Building on the success of the [Black Europe] workstream, developed over two previous academic years by colleagues in UCL SELCS, UCL Anthropology and UCL European Institute, this project aimed to interrogate how we think about 'Europe' and its intersections with colonial frameworks and racialised categories such as whiteness.

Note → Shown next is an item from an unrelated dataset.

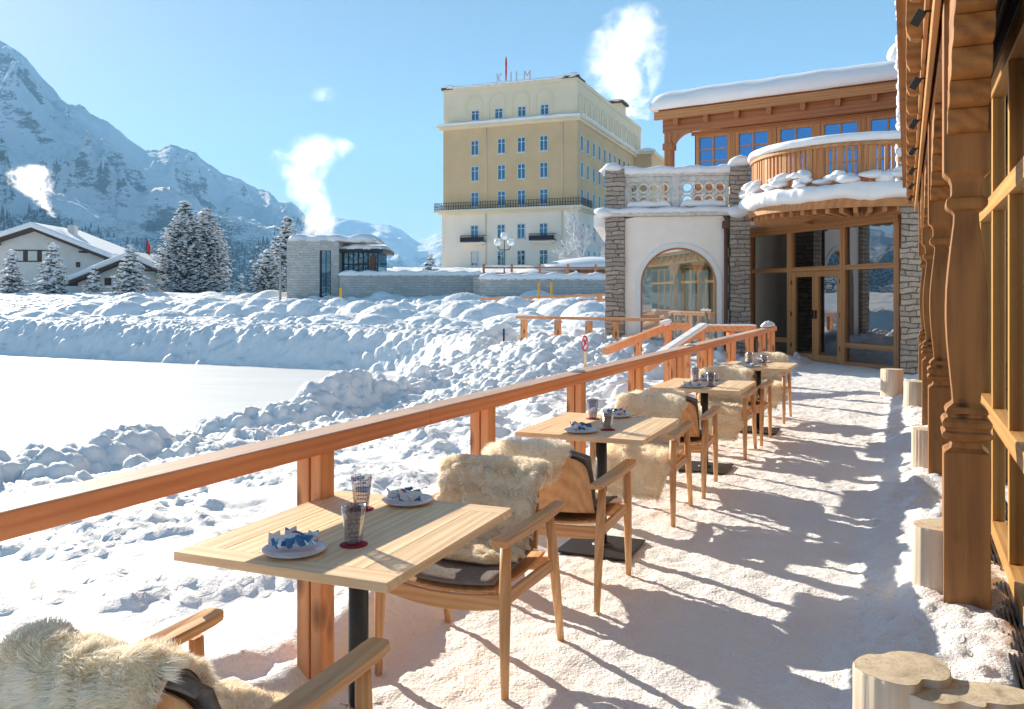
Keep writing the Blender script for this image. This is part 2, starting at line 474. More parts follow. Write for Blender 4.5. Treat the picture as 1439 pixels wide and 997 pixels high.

Now focusing more on research methodologies, and curated by the three academic leads, this UCL-based reading group met four times and featured academics like:

  • Dr Beatrix Gassmann de Sousa: Aff ective Debt in Film, 26 February 2025
  • Prof Phiroze Vasunia: Andromeda and Representations of Myth, 26 March 2025
  • Dr Toyin Agbetu: Decolonisation and DEI Are Dead: Long Live Deracialisation, 5 March 2025
  • Dr Chloe Ireton: Black Lives and Thought in Early Modern Europe, 7 May 2025

For each session, a bibliographical resource corner was created, now redesigned for the online repository, hosted by the UCL European Institute. 

Three public lectures were organised with guest speakers:

  • Jean Beaman: Suspect Citizenship: Rethinking Belonging and Non-belonging in Plural Societies, 20 May 2025
  • Keon West: The Science of Racism, 21 January 2025
  • Diamond Ashiagbor: EU integration and European colonialism, 10 December 2024

The initiative aimed to review existing research, discuss research methodologies and reconsider institutional practices across UCL. The research-informed reading group enhanced understanding of how legacies of colonialism and racism have informed the study of Europe as a region and political entity, and how different academic disciplines have responded. The project team have collaborated with a publisher to launch a book by Keon West. In future, the team would organise an international workshop in 2026 to test and expand ideas on racialised structures that shape the production of knowledge about Europe and Black people in European contexts.